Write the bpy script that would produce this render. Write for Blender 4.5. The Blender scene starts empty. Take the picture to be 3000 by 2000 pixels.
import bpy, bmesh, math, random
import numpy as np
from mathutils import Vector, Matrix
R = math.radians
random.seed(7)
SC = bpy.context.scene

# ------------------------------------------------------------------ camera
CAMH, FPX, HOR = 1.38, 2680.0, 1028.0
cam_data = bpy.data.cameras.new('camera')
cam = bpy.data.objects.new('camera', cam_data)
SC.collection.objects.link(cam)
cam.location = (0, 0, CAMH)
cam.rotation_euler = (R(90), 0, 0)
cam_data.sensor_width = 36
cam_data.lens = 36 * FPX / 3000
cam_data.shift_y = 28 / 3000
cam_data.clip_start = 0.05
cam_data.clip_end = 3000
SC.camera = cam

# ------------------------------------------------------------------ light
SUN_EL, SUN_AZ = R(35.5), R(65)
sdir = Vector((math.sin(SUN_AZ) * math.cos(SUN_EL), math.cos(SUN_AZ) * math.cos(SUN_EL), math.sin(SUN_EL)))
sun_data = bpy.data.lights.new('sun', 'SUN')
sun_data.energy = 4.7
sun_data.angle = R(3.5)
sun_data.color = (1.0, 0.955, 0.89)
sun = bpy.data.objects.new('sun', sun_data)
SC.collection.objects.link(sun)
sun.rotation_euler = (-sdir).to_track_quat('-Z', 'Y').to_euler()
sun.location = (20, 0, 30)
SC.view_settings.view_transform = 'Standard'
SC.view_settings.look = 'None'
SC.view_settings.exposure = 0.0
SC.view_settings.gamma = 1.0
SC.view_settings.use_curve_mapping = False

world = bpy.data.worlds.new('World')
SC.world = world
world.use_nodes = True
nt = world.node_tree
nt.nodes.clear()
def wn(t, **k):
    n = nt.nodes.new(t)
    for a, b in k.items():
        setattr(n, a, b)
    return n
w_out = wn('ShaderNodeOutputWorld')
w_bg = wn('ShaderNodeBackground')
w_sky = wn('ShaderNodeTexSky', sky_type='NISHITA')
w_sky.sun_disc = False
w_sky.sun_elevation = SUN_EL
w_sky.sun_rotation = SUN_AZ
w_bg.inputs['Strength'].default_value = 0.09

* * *

Make an exact copy of every line in the data.

REPLY TO THE TASK
Write the bpy script that would produce this render. Write for Blender 4.5. The Blender scene starts empty. Take the picture to be 3000 by 2000 pixels.
import bpy, bmesh, math, random
import numpy as np
from mathutils import Vector, Matrix
R = math.radians
random.seed(7)
SC = bpy.context.scene

# ------------------------------------------------------------------ camera
CAMH, FPX, HOR = 1.38, 2680.0, 1028.0
cam_data = bpy.data.cameras.new('camera')
cam = bpy.data.objects.new('camera', cam_data)
SC.collection.objects.link(cam)
cam.location = (0, 0, CAMH)
cam.rotation_euler = (R(90), 0, 0)
cam_data.sensor_width = 36
cam_data.lens = 36 * FPX / 3000
cam_data.shift_y = 28 / 3000
cam_data.clip_start = 0.05
cam_data.clip_end = 3000
SC.camera = cam

# ------------------------------------------------------------------ light
SUN_EL, SUN_AZ = R(35.5), R(65)
sdir = Vector((math.sin(SUN_AZ) * math.cos(SUN_EL), math.cos(SUN_AZ) * math.cos(SUN_EL), math.sin(SUN_EL)))
sun_data = bpy.data.lights.new('sun', 'SUN')
sun_data.energy = 4.7
sun_data.angle = R(3.5)
sun_data.color = (1.0, 0.955, 0.89)
sun = bpy.data.objects.new('sun', sun_data)
SC.collection.objects.link(sun)
sun.rotation_euler = (-sdir).to_track_quat('-Z', 'Y').to_euler()
sun.location = (20, 0, 30)
SC.view_settings.view_transform = 'Standard'
SC.view_settings.look = 'None'
SC.view_settings.exposure = 0.0
SC.view_settings.gamma = 1.0
SC.view_settings.use_curve_mapping = False

world = bpy.data.worlds.new('World')
SC.world = world
world.use_nodes = True
nt = world.node_tree
nt.nodes.clear()
def wn(t, **k):
    n = nt.nodes.new(t)
    for a, b in k.items():
        setattr(n, a, b)
    return n
w_out = wn('ShaderNodeOutputWorld')
w_bg = wn('ShaderNodeBackground')
w_sky = wn('ShaderNodeTexSky', sky_type='NISHITA')
w_sky.sun_disc = False
w_sky.sun_elevation = SUN_EL
w_sky.sun_rotation = SUN_AZ
w_bg.inputs['Strength'].default_value = 0.09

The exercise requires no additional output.